Affleck recommissioned the Triumph as a guardship at Portsmouth in April 1783, retaining her for up to a year before being replaced by his nephew, Captain William Affleck. On 24 September 1787 he was advanced to flag rank, and sailing out on 20 May 1789 he was the commander-in-chief at Jamaica with his flag aboard the Centurion 50, Captain William Albany Otway, returning home in August 1792.

Affleck was promoted vice-admiral on 1 February 1793, and briefly flew his flag aboard the Boyne 98, Captain Otway, in the Channel at the commencement of the French Revolutionary War. He then retired ashore to serve as a lord of the Admiralty from April 1793, being an active first naval lord to the laid-back and more political first lord, the Earl of Chatham. When Chatham left office at the end of 1794 Affleck was soon replaced as first naval lord by the new first lord, Earl Spencer, and he left the board entirely in March 1795. In accordance with his seniority he was advanced to the rank of admiral on 1 June 1795.

Affleck died unmarried at Bath on 22 December 1799. His tomb is in All Saints Churchyard, Bath Weston.

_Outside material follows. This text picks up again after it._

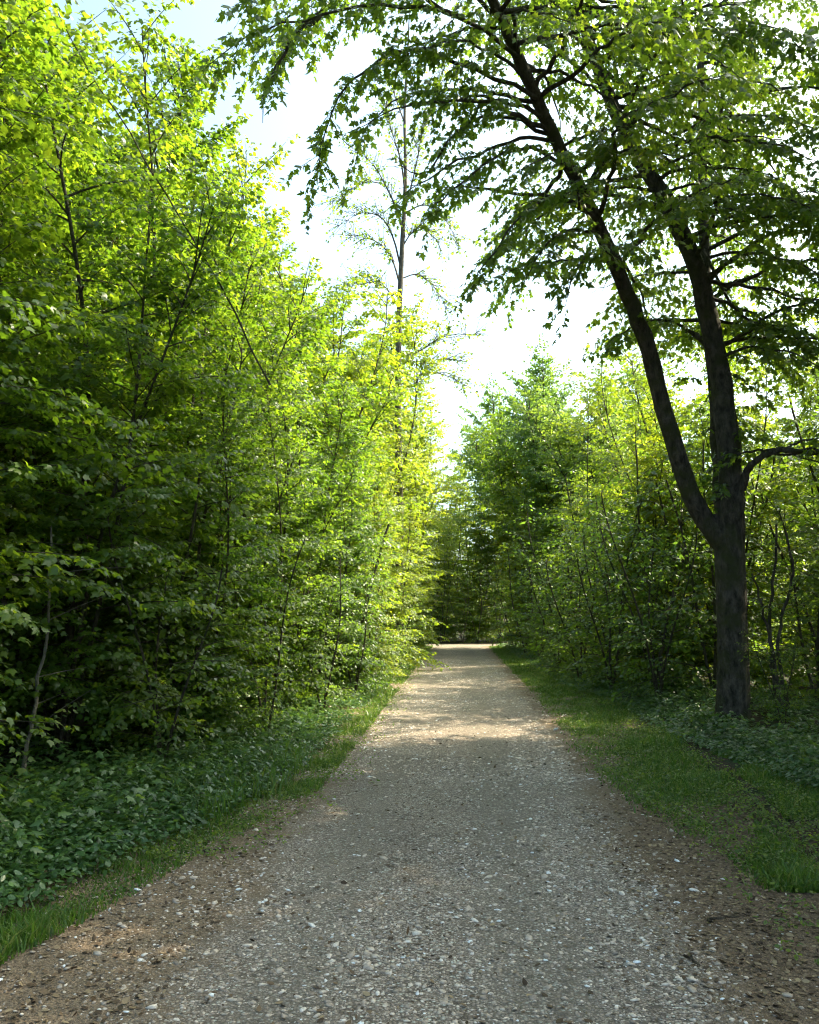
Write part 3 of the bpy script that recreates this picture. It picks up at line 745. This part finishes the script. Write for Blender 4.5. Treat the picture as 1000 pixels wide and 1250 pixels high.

He was a friend of Warren Hastings, having served with him in the East India Company. During his time at the Admiralty Affleck was a more than active first naval lord due to Lord Chatham’s strong adherence to the art of delegation. He was described as an amiable, excellent clear-thinking man who rejoiced in the nickname of ‘Uncle Phil’, and he was a patron of William Albany Otway who was his long-term first lieutenant aboard the Triumph and later his flag-captain.